### DATA
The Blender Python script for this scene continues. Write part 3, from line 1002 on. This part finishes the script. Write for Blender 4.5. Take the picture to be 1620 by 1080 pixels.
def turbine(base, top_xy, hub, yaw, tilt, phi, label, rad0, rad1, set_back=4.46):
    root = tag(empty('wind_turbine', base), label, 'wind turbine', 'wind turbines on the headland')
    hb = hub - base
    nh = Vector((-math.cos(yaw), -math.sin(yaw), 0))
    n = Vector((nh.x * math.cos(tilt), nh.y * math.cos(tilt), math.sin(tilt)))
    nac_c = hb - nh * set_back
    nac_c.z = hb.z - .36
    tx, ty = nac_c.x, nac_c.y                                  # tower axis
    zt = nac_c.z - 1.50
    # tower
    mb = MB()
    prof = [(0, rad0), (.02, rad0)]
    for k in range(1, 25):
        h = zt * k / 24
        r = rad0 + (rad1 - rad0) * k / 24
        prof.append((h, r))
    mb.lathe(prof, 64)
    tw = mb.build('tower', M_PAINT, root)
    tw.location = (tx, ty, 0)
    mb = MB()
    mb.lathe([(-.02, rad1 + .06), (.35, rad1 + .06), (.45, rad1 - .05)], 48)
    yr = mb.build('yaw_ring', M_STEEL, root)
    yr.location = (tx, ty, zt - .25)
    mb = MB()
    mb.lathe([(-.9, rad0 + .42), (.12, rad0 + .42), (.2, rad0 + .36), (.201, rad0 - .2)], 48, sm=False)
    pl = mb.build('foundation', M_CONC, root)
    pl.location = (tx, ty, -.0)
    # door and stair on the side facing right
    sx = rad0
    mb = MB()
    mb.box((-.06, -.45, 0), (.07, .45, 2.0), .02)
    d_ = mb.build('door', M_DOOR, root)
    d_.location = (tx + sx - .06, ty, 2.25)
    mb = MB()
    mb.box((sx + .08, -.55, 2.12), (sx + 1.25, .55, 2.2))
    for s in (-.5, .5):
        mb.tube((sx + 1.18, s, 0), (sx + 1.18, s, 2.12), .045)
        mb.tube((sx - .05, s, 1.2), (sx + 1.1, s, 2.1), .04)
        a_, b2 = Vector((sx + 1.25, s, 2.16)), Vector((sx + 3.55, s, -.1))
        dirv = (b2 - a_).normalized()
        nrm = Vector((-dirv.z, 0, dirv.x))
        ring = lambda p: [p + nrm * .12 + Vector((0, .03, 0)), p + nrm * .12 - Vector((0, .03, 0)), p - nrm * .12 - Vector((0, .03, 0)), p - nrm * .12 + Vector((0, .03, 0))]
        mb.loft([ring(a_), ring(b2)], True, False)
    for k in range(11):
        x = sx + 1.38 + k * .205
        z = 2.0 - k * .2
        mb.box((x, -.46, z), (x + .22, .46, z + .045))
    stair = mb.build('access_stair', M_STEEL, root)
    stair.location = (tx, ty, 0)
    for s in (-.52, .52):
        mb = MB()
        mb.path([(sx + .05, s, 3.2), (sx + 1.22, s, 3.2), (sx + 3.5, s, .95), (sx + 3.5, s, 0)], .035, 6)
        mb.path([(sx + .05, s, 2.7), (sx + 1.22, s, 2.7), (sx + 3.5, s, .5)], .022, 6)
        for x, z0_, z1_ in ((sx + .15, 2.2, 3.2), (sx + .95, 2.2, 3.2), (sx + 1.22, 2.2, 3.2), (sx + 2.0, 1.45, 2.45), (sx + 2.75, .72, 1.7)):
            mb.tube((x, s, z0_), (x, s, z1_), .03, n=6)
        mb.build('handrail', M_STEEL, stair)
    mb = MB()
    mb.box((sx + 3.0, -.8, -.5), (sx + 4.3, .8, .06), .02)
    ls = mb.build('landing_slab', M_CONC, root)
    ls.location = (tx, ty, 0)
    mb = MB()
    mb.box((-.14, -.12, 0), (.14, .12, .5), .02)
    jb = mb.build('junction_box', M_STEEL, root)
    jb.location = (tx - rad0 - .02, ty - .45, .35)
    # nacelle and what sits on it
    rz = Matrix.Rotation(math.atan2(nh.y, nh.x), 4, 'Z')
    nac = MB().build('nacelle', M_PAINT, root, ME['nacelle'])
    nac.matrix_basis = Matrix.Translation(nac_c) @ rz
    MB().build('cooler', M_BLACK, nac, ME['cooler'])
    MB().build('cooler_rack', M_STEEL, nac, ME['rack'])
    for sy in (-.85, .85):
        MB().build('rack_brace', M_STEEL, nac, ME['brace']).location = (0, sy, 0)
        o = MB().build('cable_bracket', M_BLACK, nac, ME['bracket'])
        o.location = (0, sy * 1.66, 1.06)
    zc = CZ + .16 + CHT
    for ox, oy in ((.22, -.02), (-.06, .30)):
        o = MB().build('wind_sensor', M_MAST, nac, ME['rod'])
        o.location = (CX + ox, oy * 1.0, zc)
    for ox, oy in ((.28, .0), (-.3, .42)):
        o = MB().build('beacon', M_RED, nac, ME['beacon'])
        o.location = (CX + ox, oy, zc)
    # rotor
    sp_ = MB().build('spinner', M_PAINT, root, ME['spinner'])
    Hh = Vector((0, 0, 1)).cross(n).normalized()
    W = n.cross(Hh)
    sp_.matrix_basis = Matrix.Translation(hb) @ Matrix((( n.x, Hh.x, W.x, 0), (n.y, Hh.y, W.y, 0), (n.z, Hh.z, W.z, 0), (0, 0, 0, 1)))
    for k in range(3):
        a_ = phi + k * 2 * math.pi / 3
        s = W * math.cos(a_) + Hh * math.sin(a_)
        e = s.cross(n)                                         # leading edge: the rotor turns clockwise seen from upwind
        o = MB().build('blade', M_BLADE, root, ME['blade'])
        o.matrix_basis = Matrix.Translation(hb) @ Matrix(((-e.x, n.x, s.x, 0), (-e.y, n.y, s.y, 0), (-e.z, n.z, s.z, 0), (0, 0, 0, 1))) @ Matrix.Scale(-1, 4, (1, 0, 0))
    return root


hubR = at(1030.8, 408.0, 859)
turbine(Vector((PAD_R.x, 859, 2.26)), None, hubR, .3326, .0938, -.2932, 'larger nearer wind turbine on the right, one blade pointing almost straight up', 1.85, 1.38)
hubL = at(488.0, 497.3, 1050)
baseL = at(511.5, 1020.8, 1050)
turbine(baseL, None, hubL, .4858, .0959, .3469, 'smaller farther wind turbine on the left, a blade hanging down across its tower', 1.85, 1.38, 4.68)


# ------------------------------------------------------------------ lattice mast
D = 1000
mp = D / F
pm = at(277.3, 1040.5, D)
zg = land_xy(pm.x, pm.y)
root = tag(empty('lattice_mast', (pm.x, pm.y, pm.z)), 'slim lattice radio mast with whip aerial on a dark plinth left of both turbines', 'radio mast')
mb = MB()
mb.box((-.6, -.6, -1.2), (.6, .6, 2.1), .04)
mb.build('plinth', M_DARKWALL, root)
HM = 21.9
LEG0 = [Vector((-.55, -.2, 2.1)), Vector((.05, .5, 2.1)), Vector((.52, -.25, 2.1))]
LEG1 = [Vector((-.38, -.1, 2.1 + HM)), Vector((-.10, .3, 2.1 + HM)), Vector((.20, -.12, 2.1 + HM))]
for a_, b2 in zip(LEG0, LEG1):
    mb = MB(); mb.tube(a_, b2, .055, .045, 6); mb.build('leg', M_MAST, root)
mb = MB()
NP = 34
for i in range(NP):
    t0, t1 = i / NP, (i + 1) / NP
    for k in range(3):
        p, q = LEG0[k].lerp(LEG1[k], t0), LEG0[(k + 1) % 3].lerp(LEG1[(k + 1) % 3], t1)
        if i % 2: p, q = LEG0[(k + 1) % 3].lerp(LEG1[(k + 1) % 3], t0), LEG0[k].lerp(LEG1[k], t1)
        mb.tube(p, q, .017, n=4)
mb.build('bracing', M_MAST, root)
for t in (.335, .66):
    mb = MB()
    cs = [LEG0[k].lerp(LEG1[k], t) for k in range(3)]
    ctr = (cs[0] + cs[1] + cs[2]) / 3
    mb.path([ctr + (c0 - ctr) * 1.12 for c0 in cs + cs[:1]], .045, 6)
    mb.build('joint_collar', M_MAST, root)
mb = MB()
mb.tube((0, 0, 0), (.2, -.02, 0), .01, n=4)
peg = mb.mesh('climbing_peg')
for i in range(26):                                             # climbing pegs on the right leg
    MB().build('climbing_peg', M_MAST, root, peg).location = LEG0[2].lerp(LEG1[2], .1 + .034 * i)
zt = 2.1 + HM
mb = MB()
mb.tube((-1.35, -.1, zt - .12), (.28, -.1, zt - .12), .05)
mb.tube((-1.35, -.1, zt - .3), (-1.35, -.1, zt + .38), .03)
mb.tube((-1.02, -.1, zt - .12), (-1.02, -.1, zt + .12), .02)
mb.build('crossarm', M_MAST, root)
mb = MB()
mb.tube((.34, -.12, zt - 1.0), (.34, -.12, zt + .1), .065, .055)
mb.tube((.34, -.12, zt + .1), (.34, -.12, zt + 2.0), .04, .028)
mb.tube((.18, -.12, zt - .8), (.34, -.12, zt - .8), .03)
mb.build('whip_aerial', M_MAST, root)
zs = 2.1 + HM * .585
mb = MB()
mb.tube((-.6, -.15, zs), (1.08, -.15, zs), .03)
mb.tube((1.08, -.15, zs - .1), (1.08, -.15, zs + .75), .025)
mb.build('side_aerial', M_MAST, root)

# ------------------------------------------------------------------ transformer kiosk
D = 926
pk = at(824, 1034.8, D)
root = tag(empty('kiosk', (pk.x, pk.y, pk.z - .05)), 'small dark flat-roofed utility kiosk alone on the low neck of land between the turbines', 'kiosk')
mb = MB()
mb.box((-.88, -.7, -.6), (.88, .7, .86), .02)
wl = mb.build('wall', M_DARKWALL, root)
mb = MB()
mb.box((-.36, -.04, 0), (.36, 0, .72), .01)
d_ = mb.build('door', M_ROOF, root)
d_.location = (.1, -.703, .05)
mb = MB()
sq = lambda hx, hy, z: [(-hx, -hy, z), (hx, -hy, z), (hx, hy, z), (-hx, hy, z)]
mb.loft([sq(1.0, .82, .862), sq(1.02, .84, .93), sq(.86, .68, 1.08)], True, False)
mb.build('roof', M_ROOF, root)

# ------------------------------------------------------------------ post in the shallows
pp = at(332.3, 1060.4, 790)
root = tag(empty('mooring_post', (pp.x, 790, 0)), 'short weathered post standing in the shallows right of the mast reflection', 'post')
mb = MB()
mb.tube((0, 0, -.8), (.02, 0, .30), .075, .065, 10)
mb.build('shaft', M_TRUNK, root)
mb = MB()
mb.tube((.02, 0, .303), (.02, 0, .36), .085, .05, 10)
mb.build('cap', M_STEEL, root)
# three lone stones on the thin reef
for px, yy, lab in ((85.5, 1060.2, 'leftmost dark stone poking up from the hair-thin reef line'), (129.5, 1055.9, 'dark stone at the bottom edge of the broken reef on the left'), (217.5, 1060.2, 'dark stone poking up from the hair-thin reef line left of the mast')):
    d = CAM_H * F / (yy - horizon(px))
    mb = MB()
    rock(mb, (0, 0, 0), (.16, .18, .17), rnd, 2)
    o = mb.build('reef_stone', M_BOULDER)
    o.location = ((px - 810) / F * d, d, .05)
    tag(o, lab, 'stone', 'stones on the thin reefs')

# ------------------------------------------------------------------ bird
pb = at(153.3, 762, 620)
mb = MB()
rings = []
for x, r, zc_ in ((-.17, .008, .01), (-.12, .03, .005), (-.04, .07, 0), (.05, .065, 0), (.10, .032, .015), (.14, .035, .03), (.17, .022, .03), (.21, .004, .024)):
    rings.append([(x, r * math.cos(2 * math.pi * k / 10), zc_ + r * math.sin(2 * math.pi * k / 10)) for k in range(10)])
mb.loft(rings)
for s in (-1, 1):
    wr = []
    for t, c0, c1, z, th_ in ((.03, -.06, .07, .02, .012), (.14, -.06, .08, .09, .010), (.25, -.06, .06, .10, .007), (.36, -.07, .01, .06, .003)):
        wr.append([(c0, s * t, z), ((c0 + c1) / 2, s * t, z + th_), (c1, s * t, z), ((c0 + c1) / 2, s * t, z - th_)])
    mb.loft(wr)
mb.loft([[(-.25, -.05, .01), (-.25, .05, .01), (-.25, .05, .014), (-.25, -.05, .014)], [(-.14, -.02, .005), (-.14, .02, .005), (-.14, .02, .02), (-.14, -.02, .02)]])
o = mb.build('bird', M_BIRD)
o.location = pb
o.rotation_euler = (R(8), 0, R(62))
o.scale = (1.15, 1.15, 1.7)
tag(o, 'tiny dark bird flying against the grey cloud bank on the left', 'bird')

### WRITTEN TASK
Copy all lines of the material above where the string "from" occurs.

### EXERCISE OUTPUT
The Blender Python script for this scene continues. Write part 3, from line 1002 on. This part finishes the script. Write for Blender 4.5. Take the picture to be 1620 by 1080 pixels.
        e = s.cross(n)                                         # leading edge: the rotor turns clockwise seen from upwind
for px, yy, lab in ((85.5, 1060.2, 'leftmost dark stone poking up from the hair-thin reef line'), (129.5, 1055.9, 'dark stone at the bottom edge of the broken reef on the left'), (217.5, 1060.2, 'dark stone poking up from the hair-thin reef line left of the mast')):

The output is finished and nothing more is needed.